First Thoughts on Year A Gospel Passages from the Lectionary

Pentecost 5

William Loader

Pentecost 5: 2 July Matthew 10:40-42

This is a very short gospel passage but plays a key role in relation to the chapter. In fact 10:40 is a major theological statement. 'The person receiving (or welcoming) you receives me and the person receiving me receives the one who sent me.' It recalls the instructions at the beginning of the chapter which sent the disciples out. 'Sent ones', envoys, in a non technical sense: 'apostles' (which means: 'sent ones') were of enormous importance in the ancient world in all cultures. Jews identified such a figure as a 'shaliach' (which also means 'sent one') and one tradition speaks of a man's shaliach being like the man, himself.

It is difficult for us to grasp the importance of envoys because we have telecommunication systems which enable immediate contact. They used letters - but not a postal system! Therefore they were dependent on travelling representatives who had to be authorised to act for their senders. They might carry letters from their senders, but they had to be able to represent the interests of the ones they served. This was a major factor in ancient civilisation. You needed authorised envoys, representatives. The envoy model had already been employed to explain the role of prophets. They were God's messengers. Interestingly the words for 'angels', in both Greek and Hebrew, come from this background; they are sent ones, people who are to announce (we see the root in the word for gospel: euangelion). Jesus is God's envoy. The commissioned disciples are Jesus' envoys. There is a line of authority here. It fits Matthew's understanding of ministry so well; we all share the same commission: Jesus and disciples.

In Q Jesus speaks of himself and his followers as envoys of God's wisdom (sophia) (Luke 11:49; Matt 11:16-19, as we shall see next week). In Paul's circles we see this being applied not just to Jesus' ministry, but to his life as a whole: he is God's Son whom God sent into the world (Gal 4:3; Rom 8:3). In the tradition of John's gospel this became so central that Jesus regularly refers to God as 'The one who sent me' and sending here refers to sending from the heavenly realm to become flesh and dwell among us. The envoy represents the sender, so that to respond to Jesus is to respond to God. In terms of an encounter he is effectively God, God's Word, although John never forgets that he is also separate from God and subordinate to God, carrying out the Father's will.

Do we extend the same sense of authority to the ones Jesus sent? That is certainly the logic of this verse and of this way of thinking. It can also lead us into our own home grown heresy when we forget that we are envoys and begin to think we are God. It is also the kind of model which invested the church's ministry with enormous prestige. It distorts our understanding of our ministry and the ministry of Jesus when we fail to see the lines of authority. This danger is one of the weaknesses of the envoy model. Your response to me is your response to God - who dares claim this? But wait...
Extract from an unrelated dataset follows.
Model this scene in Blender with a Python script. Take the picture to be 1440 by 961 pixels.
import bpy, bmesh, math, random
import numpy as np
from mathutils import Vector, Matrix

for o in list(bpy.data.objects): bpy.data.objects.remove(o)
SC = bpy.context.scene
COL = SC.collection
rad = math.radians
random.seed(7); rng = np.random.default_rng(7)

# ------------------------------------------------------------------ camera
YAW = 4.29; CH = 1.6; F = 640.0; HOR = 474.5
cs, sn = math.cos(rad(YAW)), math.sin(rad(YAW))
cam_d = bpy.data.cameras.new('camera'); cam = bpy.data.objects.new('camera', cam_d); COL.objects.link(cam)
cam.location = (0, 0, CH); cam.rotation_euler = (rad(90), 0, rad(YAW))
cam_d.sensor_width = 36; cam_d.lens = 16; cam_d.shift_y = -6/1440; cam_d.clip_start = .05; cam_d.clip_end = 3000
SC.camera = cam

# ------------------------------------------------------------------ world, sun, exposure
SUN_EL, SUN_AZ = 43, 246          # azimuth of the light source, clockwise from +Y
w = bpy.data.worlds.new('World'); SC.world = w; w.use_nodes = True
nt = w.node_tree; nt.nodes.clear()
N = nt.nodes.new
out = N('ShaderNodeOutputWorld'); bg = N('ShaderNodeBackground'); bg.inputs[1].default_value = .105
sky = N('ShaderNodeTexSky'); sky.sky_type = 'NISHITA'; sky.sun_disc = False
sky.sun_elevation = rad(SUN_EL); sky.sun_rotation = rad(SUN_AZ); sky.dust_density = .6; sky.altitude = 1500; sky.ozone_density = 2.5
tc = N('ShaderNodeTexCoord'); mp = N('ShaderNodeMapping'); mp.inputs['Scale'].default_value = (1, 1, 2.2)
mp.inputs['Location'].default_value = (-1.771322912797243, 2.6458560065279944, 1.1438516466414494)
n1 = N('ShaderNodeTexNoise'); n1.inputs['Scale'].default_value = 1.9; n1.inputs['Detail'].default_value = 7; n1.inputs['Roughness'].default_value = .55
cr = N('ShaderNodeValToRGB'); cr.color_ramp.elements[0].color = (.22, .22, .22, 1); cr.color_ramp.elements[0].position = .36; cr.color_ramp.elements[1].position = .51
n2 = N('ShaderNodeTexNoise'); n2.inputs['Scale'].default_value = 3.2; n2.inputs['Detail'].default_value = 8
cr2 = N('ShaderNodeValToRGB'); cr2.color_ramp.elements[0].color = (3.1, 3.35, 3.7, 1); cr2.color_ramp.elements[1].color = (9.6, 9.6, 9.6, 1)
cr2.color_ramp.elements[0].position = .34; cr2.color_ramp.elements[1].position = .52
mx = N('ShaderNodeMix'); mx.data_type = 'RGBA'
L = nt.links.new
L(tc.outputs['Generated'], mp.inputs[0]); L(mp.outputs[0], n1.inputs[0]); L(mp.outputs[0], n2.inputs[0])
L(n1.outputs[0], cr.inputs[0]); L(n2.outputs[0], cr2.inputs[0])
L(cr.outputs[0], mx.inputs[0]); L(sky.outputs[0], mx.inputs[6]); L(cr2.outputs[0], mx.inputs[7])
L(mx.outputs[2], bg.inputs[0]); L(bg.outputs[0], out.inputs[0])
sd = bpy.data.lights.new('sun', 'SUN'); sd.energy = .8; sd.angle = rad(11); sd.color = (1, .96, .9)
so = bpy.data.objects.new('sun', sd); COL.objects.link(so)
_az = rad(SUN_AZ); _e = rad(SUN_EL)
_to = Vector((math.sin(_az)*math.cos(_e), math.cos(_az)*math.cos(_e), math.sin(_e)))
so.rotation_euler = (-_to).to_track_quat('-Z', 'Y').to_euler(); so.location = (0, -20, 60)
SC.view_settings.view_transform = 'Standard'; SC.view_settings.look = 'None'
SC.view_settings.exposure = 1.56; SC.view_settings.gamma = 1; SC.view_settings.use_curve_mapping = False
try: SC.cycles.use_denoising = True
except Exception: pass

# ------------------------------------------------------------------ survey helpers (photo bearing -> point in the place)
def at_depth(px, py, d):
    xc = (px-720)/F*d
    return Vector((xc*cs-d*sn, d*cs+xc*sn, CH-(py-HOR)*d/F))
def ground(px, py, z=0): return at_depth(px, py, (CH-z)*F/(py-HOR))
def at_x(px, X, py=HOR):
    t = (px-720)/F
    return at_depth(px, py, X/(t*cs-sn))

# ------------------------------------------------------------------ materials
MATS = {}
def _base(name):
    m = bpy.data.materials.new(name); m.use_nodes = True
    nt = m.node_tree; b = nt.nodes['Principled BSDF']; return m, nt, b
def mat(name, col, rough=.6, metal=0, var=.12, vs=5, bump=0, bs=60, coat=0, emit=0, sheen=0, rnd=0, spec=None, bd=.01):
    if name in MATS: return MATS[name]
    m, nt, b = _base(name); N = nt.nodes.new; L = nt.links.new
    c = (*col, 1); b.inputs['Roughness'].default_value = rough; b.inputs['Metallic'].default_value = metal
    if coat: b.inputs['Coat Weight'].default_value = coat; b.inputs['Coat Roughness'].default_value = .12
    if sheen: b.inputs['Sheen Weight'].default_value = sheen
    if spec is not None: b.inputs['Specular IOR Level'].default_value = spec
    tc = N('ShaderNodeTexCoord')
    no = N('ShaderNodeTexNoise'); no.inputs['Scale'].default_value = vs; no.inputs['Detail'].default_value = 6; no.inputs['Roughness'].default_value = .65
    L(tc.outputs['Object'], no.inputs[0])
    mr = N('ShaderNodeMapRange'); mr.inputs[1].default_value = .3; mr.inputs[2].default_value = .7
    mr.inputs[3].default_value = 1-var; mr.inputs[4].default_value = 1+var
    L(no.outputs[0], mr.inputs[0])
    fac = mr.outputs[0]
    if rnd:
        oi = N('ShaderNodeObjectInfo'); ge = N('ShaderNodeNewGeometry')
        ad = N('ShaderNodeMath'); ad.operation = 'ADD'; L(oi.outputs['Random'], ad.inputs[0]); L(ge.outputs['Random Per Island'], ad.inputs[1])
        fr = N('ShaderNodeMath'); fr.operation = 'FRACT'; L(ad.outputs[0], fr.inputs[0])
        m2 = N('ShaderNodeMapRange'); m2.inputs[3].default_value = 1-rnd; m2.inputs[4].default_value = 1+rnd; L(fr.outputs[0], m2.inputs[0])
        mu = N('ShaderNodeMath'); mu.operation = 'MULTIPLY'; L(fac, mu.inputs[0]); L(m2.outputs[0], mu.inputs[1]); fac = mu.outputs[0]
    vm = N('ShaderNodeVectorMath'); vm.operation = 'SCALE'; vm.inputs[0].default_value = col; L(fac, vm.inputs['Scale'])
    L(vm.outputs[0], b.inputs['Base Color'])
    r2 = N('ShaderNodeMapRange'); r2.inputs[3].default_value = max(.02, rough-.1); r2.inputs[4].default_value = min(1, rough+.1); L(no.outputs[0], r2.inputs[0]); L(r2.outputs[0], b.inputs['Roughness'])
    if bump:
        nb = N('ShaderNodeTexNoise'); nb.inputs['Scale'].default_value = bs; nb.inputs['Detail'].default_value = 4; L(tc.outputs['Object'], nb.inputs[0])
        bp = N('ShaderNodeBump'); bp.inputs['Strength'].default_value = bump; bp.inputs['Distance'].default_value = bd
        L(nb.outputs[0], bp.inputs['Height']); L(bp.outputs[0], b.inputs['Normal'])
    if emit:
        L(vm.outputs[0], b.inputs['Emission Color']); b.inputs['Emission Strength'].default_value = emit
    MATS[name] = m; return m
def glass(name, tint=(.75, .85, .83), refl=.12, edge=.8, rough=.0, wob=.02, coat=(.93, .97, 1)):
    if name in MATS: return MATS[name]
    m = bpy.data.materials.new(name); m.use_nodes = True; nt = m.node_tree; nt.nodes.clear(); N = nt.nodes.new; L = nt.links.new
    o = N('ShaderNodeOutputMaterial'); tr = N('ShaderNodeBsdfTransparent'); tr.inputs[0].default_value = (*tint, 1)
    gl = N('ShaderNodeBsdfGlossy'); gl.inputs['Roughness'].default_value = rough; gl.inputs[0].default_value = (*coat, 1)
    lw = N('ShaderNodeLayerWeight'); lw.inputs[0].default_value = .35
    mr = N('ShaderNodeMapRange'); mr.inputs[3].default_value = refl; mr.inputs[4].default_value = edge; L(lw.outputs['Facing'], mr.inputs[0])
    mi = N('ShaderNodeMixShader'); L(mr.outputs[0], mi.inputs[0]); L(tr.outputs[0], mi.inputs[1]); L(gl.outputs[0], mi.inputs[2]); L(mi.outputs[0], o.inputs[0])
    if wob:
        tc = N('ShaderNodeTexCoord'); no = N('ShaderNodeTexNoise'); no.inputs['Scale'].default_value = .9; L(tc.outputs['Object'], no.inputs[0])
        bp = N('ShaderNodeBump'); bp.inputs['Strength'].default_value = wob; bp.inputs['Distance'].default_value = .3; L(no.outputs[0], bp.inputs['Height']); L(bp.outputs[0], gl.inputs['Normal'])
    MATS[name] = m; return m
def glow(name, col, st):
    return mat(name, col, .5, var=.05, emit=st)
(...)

10:41 sounds similar to 10:40, except that it specifies 'prophets' and 'righteous' (maybe a technical term in Matthew for a form of leadership?). In 23:34 Jesus speaks of sending 'prophets and sages and scribes'. 10:41 shifts the emphasis to receiving the reward of a prophet. It is a significant shift in focus and addresses a problem which doubtless many of Matthew's hearers would have felt and many face today. What if I am not an apostle or a prophet or out there in the front line? What if all my responsibilities which are important to me mean I simply cannot fulfil them and be carrying official church roles as well? At one level Matthew is saying: welcoming and supporting such people warrants the same reward.

Something is happening here which definitely undercuts a sense of hierarchy. Ordinary people get the same reward as the high flyers or the necessarily public functionaries, the envoys. Matthew uses the language of reward not to incite our consumer imagination, but to evoke an image of God's favour. Matthew wants us to believe that it is just as rewarding to be on the supporting side of these ministries as to be exercising them. We don't have to feel we have to do everything ourselves! Paul would say, it is OK to be part of the body; you don't have to be a foot if you are a hand.

10:42 takes us one step further. It speaks of 'little ones'. This appears to be a term with which members of the community described themselves. Caring within the community is also ministry. This trio of verses sets side by side: welcoming Christ, supporting ministry, and caring for one another. In the final speech of Jesus' ministry in Matthew, Jesus tells the parable of the sheep and the goats, which takes this to its widest conclusion 25:31-46). Your caring for people in need (and probably in that context not only those in your church community) stands on the same level as your response to Christ. Back to our question above: Your response to me is your response to God - who dares claim this? Here it finds a radical answer.

Many people could feel disenfranchised by all this talk about apostles and ministry in Matthew 10 until we reach these final verses. Here in these verses is an opportunity to address that feeling and affirm mutual ownership of the gift given to all of us to own and to exercise: allowing ourselves to be involved in God's life in the world. And what could be more natural than that and more inclusive!